Austin, TX
7/12/09 1:17 PM
W. Tucker has created the story of stories in this series of drawings on found materials—not in the sense of this being the greatest of all stories, but literally of it’s being a story of many stories, and none of them complete. As his ground, Tucker has taken tattered old book covers and sun-bleached pages come unglued from the novels to which they once belonged, and he has drawn childlike figures atop them, putting in play characters like Man-Dog, Girly Bird, Mr. Highpants, Yellow Face, and Avanelle Tye. Each drawing acts as a moment in a narrative—beginning, middle or end—and together they compel both in material and figurative ways, tapping into the pleasure of scribbling on books, making up nonsense people, and imagining the stories behind the pictures.
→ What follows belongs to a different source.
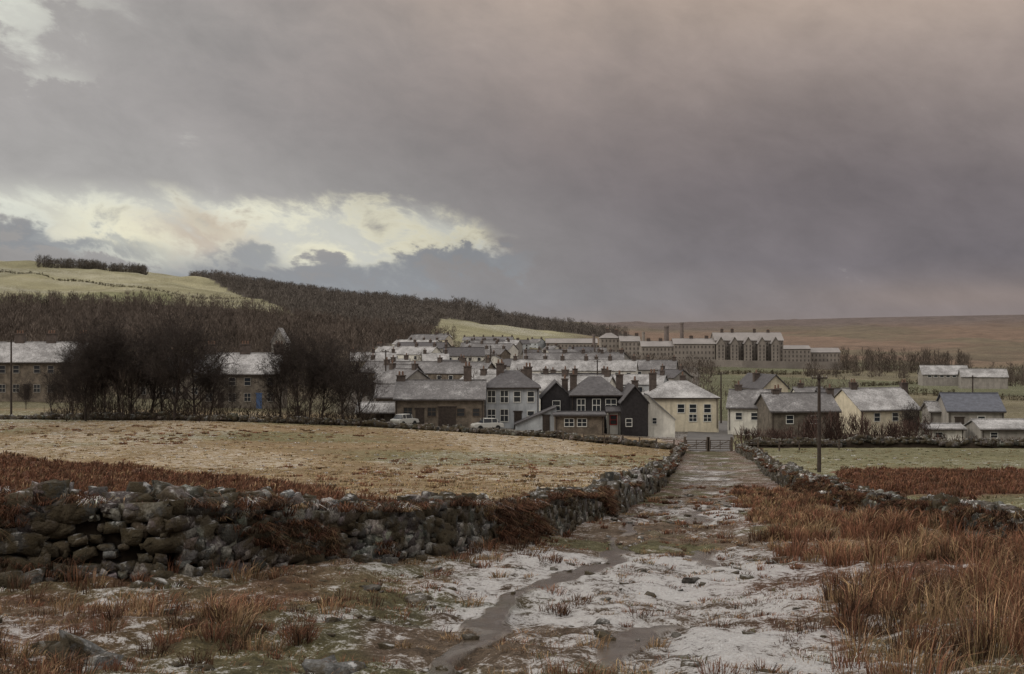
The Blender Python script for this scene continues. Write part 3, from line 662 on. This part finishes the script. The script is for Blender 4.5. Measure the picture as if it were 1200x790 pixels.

The whole, in its narrative interruption, wondrously recalls Italo Calvino’s great novel of novels, “If on a Winter’s Night a Traveler…,” in which the brilliant Italian writer strung together the first chapters of a dozen imaginary novels, leaving the reader always wanting more and more and more, but without ever engendering any kind of dissatisfaction. In creating a visual counterpart to this strategy, W. Tucker has pulled off a similar kind of magic, feeding the viewer’s desire but without ever truly satiating it—which is, of course, the only way to really keep desire in play.